Yes. Apologize for this difficulty in comparison basis. So what you have on the sales bridge, and that has no effect, in fact, on the EBITDA, is really some booking in the hyperinflation. It's purely accounting in hyperinflation. And again, it shows inactivity. And it's about EUR 100 million that you see here as a positive, and you have as a negative in the foreign exchange part. So this is basically what you need to correct in the sales bridge. And if we move to the EBITDA bridge, it is not polluted in the same way. So you have a mitigated impact that is fully in the FX pillar. And basically, the negative impact of the FX in the EBITDA is around EUR 20 million, to give very clear figures for the better understanding of everyone.
Much more clear. Thank you very much. My second question probably is on the 2024 bridge of the EBITDA guidance, right? You mentioning that the green bar of activity will be somehow on red territory on the first half and on green territory on the second half. But I would like also some order of magnitude, right? This is something that will start, let's say, slightly negative on H1, and then slightly positive in H2, or it's more something that on H1, we will see more or less the same dynamics than in H2 this year. And on H2 this year, then we will see a significant rebound because of the end of the destocking in a context of easing comps. So a little bit more color on the phasing of that negative versus positive would be great. Thank you.

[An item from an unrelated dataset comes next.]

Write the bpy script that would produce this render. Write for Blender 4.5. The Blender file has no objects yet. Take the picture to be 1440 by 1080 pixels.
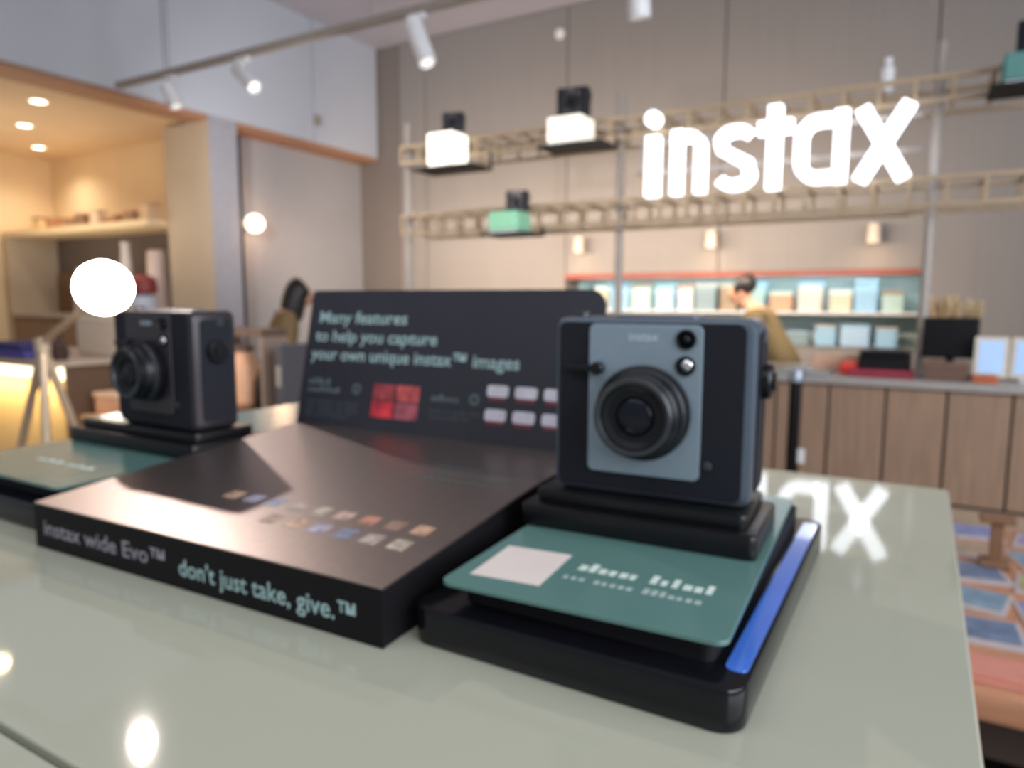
import bpy, bmesh, math, random
from mathutils import Vector, Matrix
random.seed(7)
S = bpy.context.scene
COL = S.collection
R = math.radians
EYE = 1.35          # camera height above the floor; the table top is 0.20 below it

# ------------------------------------------------------------------ camera
cd = bpy.data.cameras.new('camera'); cam = bpy.data.objects.new('camera', cd); COL.objects.link(cam)
cam.location = (0, 0, EYE)
p, yaw, roll = R(6.73), R(30.1), R(0.2)
fw = Vector((-math.sin(yaw)*math.cos(p), math.cos(yaw)*math.cos(p), -math.sin(p)))
rt = Vector((math.cos(yaw), math.sin(yaw), 0)); up = rt.cross(fw)
r2 = rt*math.cos(roll)+up*math.sin(roll); u2 = up*math.cos(roll)-rt*math.sin(roll)
m = Matrix((r2, u2, -fw)).transposed().to_4x4(); m.translation = (0, 0, EYE)
cam.matrix_world = m
cd.sensor_width = 36; cd.lens = 993/1440*36; cd.clip_start = 0.02
cd.dof.use_dof = True; cd.dof.focus_distance = 0.16; cd.dof.aperture_fstop = 14.5
S.camera = cam

# ------------------------------------------------------------------ view, world, lights
S.view_settings.view_transform = 'Standard'; S.view_settings.look = 'None'
S.view_settings.exposure = -0.28; S.view_settings.gamma = 1; S.view_settings.use_curve_mapping = False
w = bpy.data.worlds.new('world'); S.world = w; w.use_nodes = True
w.node_tree.nodes['Background'].inputs[0].default_value = (0.80, 0.86, 0.95, 1)
w.node_tree.nodes['Background'].inputs[1].default_value = 0.42

def light(kind, name, loc, energy, color=(1, 1, 1), size=0.1, size_y=None, target=None, spot=None, blend=0.6):
    l = bpy.data.lights.new(name, kind); o = bpy.data.objects.new(name, l); COL.objects.link(o)
    o.location = loc; l.energy = energy; l.color = color
    if kind == 'AREA':
        l.size = size
        if size_y: l.shape = 'RECTANGLE'; l.size_y = size_y
    else:
        l.shadow_soft_size = size
    if spot: l.spot_size = spot; l.spot_blend = blend
    if target is not None:
        o.rotation_euler = (Vector(target)-Vector(loc)).to_track_quat('-Z', 'Y').to_euler()
    return o
light('AREA', 'added_overhead_fill', (-0.6, -1.5, 3.95), 70, (0.97, 0.98, 1), 4.0, 2.0)  # added overhead fill, set behind the viewpoint to stay out of glass reflections
light('AREA', 'added_side_fill', (2.9, 0.3, 2.5), 245, (0.90, 0.94, 1), 4.0, 2.4, (-5.3, 4.2, 3.0))  # unseen area light added to brighten the bulkhead, no window there
for x, e, tx in ((-4.3, 105, -4.9), (-2.3, 45, -2.6)):
    light('SPOT', 'track_beam', (x, 2.95, 2.40), e, (1, 0.95, 0.93), 0.05, target=(tx, 6.2, 2.1), spot=R(130), blend=1.0)
light('SPOT', 'track_beam', (-2.6, 2.9, 2.40), 60, (0.92, 0.95, 1), 0.05, target=(-5.3, 5.4, 3.3), spot=R(90), blend=1.0)  # extra beam added to brighten the bulkhead, no can hangs here

# ------------------------------------------------------------------ materials
MATS = {}
def mat(name, col, rough=0.5, metal=0.0, ior=1.5, emit=None, strength=0.0, var=0.06, scale=30, bump=0.0, coat=0.0,
        alpha=1.0, trans=0.0, stretch=(1, 1, 1)):
    if name in MATS: return MATS[name]
    m = bpy.data.materials.new(name); m.use_nodes = True; MATS[name] = m
    nt = m.node_tree; b = nt.nodes['Principled BSDF']
    tc = nt.nodes.new('ShaderNodeTexCoord'); mp = nt.nodes.new('ShaderNodeMapping'); mp.inputs['Scale'].default_value = stretch
    nz = nt.nodes.new('ShaderNodeTexNoise'); nz.inputs['Scale'].default_value = scale; nz.inputs['Detail'].default_value = 3
    nt.links.new(tc.outputs['Object'], mp.inputs[0]); nt.links.new(mp.outputs[0], nz.inputs['Vector'])
    rp = nt.nodes.new('ShaderNodeValToRGB')
    rp.color_ramp.elements[0].position = 0.3; rp.color_ramp.elements[1].position = 0.7
    rp.color_ramp.elements[0].color = (*[c*(1-var) for c in col], 1); rp.color_ramp.elements[1].color = (*[min(1, c*(1+var)) for c in col], 1)
    nt.links.new(nz.outputs['Fac'], rp.inputs[0]); nt.links.new(rp.outputs[0], b.inputs['Base Color'])
    b.inputs['Roughness'].default_value = rough; b.inputs['Metallic'].default_value = metal; b.inputs['IOR'].default_value = ior
    b.inputs['Coat Weight'].default_value = coat; b.inputs['Transmission Weight'].default_value = trans
    if emit: b.inputs['Emission Color'].default_value = (*emit, 1); b.inputs['Emission Strength'].default_value = strength
    if bump:
        bn = nt.nodes.new('ShaderNodeBump'); bn.inputs['Strength'].default_value = bump; bn.inputs['Distance'].default_value = 0.001
        nt.links.new(nz.outputs['Fac'], bn.inputs['Height']); nt.links.new(bn.outputs[0], b.inputs['Normal'])
    return m
def hx(r, g, b):
    f = lambda c: ((c/255+0.055)/1.055)**2.4 if c > 10 else c/255/12.92
    return (f(r), f(g), f(b))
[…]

Okay. So as we said, we will see a gradual recovery during the year. What we can say right now is that we see Q1 slightly better than Q4 last year, but still down compared to 2023. We see Q2 going better. So in nutshell, we see an H1 which should be lower compared to last year, but in sequence recovering. And in H2, we expect to be much higher than last year. All in all, what we could say is that we see a kind of full year. We see low to mid single-digit growth in terms of volume. And obviously, we have a total different pattern H1, H2. So good news is that we see a good sequence, stocking ending at the end of H1, and a recovery in H2 leading to a full year, low to mid single-digit increase. Is that clear?
Yeah. I mean, and your positive view regarding H2 is something that is based on, let's say, conversations with clients, overall macro conditions, the fact that the technicality of the destocking should help, or also easier comps. What is the different leverage?
It's a little bit of that or all of that. First of all, destocking part, we should get the full benefit of it in H2. Our hypothesis is that it will end at the end of H1. We could imagine as well that end consumer consumption will recover down the year because we could imagine that purchasing power of our consumers is going to be recovered in 2024 and then in 2025. Obviously, this is part of a discussion we have as well with our customers and with some forecasts we get, but being cautious, obviously, of what is the forecast. So it's a little bit of all of that. We can be quite positive on the fact that at least the destocking effect will be recovered in 2024.
Okay. Thank you very much.
Thank you. There are no further questions in queue, so I'm handing it back to Patrice Lucas for closing remarks. Thank you.
Okay. So thanks a lot to all of you for your attention. Thanks for all the relevant questions that you put through. I wish you a good day. Let's meet again when it will be necessary, especially for Q1 results. Thanks a lot. Have a good day. Bye-bye.
Thank you. Bye-bye.
Thank you, ladies and gentlemen. This concludes today's call. Thank you for your participation. Stay safe. You may now disconnect.